▸ **Work to do**
Locate the lines of the listing below that hold "high", then copy each of them.

---------- Records shown

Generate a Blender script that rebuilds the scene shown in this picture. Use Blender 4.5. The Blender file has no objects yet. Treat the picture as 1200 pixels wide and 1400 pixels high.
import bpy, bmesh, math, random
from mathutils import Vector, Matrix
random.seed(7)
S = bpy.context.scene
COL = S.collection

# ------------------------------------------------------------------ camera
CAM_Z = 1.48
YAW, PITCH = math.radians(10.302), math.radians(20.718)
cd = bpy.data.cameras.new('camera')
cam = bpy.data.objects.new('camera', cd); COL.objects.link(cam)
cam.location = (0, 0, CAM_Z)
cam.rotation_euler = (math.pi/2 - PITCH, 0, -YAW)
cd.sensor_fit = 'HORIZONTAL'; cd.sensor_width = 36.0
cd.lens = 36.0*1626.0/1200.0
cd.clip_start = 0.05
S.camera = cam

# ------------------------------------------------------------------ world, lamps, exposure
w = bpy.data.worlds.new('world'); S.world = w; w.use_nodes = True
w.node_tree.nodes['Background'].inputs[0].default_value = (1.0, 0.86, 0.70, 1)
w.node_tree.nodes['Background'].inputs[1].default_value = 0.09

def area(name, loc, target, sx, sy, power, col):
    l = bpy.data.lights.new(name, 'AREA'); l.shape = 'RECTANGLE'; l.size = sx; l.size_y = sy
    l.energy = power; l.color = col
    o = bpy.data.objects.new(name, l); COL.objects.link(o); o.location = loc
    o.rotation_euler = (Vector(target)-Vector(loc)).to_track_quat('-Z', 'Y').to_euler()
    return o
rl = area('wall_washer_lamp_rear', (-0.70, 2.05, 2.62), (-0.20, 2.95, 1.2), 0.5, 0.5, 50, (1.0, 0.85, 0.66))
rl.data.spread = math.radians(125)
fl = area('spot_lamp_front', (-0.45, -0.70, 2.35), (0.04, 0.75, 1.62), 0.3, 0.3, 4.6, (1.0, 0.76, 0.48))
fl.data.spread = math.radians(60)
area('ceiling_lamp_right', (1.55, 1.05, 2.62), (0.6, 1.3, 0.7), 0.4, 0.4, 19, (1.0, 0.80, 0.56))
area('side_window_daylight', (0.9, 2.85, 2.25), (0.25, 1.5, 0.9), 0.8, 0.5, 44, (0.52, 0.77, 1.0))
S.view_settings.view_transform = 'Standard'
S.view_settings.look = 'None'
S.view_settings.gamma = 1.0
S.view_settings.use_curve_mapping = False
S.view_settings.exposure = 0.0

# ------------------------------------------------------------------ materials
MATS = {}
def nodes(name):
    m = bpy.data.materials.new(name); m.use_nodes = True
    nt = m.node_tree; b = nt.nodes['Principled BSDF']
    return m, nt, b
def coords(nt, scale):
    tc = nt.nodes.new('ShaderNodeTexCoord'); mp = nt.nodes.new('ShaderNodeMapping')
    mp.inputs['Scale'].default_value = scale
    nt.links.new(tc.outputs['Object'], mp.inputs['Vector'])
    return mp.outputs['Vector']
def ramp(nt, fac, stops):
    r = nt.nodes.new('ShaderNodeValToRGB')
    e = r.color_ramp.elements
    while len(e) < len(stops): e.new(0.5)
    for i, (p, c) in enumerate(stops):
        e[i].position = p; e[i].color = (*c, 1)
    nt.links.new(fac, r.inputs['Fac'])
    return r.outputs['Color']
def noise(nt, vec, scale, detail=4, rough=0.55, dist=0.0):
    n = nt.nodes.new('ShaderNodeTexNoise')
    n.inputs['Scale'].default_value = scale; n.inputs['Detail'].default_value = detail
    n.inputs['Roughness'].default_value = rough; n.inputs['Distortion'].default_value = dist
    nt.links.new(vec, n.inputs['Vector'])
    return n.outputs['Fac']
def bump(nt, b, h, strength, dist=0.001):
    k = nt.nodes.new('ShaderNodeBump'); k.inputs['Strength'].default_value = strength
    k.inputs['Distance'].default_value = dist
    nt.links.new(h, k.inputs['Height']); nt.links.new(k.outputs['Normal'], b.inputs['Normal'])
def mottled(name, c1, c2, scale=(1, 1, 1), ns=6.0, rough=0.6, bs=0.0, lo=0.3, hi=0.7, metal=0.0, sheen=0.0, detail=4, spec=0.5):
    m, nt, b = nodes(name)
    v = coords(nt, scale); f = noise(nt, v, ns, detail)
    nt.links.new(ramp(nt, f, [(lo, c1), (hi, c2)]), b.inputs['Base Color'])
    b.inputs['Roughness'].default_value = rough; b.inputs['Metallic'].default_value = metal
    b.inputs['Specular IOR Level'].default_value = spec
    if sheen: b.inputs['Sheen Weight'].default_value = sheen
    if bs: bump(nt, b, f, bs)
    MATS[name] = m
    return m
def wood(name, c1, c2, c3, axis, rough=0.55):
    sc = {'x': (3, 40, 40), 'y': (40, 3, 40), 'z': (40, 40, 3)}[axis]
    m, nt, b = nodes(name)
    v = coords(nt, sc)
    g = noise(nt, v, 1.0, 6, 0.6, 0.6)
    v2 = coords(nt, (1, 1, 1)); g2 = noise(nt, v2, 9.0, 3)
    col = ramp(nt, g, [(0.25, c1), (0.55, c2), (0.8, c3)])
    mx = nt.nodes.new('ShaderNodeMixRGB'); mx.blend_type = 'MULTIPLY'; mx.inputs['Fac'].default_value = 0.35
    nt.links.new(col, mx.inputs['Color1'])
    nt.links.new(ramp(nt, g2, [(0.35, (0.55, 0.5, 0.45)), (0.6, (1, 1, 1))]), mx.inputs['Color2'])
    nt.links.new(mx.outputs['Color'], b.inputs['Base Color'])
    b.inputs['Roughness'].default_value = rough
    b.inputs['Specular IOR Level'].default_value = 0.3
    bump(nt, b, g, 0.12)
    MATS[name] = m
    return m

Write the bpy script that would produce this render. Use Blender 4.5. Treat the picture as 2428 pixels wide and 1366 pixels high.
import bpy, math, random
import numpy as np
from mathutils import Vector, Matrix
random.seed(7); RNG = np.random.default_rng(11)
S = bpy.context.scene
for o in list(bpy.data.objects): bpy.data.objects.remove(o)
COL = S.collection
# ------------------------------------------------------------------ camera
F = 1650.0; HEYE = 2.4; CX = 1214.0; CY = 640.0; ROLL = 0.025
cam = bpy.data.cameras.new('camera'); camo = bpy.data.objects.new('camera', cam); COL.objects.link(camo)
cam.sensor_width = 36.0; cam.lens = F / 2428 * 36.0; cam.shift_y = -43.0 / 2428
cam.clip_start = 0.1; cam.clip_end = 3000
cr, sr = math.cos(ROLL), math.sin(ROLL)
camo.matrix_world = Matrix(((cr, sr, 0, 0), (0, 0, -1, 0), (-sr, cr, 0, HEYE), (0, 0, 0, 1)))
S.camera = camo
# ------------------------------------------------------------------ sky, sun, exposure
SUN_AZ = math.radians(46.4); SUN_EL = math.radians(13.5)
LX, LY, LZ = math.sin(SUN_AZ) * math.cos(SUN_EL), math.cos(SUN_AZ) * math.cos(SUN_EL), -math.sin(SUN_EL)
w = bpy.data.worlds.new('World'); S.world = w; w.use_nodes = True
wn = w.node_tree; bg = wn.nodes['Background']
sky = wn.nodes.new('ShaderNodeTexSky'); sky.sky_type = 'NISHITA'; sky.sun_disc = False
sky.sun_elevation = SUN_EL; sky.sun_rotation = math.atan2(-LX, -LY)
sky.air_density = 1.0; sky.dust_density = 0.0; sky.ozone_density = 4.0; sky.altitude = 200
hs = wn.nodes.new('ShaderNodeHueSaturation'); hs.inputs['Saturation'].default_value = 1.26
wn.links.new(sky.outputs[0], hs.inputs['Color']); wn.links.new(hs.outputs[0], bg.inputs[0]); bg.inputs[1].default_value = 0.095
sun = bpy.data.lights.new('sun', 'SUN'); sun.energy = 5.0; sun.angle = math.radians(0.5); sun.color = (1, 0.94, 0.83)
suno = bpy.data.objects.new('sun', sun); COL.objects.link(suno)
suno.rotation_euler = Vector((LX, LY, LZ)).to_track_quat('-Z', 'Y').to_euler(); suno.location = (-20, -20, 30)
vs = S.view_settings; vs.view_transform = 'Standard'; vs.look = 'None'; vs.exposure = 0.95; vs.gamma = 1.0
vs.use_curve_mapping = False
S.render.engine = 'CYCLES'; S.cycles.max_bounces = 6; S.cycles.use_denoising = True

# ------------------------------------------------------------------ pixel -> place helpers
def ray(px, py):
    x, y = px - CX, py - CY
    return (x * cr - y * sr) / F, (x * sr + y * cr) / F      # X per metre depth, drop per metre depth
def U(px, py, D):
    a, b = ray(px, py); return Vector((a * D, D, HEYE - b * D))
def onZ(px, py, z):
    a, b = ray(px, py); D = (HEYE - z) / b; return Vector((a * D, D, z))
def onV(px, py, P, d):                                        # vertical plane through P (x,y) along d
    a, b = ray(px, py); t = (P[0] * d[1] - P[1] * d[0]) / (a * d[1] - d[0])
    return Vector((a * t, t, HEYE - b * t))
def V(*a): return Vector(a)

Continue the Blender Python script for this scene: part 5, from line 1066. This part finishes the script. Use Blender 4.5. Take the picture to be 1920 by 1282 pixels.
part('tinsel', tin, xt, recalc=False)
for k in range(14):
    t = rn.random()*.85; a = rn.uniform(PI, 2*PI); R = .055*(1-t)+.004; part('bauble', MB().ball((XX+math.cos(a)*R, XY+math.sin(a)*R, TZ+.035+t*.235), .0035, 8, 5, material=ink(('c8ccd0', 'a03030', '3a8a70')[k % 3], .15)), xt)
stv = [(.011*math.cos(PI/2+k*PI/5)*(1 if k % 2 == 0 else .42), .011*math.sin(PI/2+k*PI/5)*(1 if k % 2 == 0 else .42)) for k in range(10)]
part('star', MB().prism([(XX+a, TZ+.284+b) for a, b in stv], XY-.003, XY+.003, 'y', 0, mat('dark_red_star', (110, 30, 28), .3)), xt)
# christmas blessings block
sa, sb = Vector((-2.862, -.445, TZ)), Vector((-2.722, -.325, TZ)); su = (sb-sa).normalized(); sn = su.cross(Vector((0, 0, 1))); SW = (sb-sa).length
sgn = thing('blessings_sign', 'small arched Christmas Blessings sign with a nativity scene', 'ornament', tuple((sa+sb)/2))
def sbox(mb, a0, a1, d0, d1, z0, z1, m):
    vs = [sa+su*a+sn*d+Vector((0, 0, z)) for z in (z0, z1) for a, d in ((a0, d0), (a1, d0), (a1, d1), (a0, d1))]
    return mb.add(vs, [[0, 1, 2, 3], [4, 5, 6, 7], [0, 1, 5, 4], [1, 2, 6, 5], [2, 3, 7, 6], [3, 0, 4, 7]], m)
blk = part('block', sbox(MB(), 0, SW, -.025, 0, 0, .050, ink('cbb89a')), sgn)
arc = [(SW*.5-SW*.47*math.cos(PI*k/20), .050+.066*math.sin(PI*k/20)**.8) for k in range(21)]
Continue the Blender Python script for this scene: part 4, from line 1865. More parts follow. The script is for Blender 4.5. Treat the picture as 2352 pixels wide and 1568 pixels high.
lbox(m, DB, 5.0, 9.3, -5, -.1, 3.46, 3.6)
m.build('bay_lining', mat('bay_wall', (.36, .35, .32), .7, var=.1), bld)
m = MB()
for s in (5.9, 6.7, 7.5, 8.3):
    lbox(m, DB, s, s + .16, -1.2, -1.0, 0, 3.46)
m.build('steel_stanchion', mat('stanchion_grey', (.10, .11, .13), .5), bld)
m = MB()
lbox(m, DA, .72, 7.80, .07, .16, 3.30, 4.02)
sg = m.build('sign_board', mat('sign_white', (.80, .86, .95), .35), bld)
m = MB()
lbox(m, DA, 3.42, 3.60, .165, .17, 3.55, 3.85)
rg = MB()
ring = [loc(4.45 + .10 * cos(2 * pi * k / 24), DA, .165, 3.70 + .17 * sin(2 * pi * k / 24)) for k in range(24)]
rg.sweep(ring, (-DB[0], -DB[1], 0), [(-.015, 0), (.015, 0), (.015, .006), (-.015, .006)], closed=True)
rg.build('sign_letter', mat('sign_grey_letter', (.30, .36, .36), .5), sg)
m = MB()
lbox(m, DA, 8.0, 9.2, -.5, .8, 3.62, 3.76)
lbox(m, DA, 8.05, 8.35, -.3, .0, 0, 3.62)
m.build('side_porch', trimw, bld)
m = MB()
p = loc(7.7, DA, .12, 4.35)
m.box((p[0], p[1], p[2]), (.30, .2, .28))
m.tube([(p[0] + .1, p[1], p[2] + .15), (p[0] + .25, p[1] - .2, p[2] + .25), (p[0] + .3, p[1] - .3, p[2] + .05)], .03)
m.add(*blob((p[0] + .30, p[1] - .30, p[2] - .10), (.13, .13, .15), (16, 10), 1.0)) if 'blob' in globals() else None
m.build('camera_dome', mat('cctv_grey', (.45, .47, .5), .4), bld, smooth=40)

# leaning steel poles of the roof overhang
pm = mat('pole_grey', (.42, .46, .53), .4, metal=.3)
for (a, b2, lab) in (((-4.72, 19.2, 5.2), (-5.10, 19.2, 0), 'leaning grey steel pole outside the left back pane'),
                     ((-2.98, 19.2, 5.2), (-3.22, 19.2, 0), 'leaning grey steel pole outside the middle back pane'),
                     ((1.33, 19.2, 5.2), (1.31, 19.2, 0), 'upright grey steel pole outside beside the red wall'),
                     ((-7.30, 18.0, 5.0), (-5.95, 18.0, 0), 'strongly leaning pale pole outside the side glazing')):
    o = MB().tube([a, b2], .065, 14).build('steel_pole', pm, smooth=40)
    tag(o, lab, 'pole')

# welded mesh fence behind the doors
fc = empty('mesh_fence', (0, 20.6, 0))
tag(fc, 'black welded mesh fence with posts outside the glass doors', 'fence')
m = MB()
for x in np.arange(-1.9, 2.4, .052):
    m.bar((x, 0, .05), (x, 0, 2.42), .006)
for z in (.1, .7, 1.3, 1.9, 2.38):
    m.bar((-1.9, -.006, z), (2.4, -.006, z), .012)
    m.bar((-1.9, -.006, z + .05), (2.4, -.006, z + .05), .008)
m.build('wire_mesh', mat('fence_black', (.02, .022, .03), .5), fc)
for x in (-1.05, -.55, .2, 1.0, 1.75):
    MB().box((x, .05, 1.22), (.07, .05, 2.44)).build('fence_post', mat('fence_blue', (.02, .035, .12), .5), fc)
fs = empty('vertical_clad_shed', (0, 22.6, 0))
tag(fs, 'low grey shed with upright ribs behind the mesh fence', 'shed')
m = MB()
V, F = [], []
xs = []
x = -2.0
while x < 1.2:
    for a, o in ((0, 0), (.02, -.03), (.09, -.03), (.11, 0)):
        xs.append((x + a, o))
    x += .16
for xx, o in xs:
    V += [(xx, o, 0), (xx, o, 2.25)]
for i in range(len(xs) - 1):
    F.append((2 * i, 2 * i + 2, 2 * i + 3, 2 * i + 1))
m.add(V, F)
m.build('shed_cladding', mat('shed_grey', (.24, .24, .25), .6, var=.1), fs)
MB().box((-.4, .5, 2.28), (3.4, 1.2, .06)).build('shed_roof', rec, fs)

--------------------

▸ **Expected answer**
Generate a Blender script that rebuilds the scene shown in this picture. Use Blender 4.5. The Blender file has no objects yet. Treat the picture as 1200 pixels wide and 1400 pixels high.
Write the bpy script that would produce this render. Use Blender 4.5. Treat the picture as 2428 pixels wide and 1366 pixels high.
Continue the Blender Python script for this scene: part 4, from line 1865. More parts follow. The script is for Blender 4.5. Treat the picture as 2352 pixels wide and 1568 pixels high.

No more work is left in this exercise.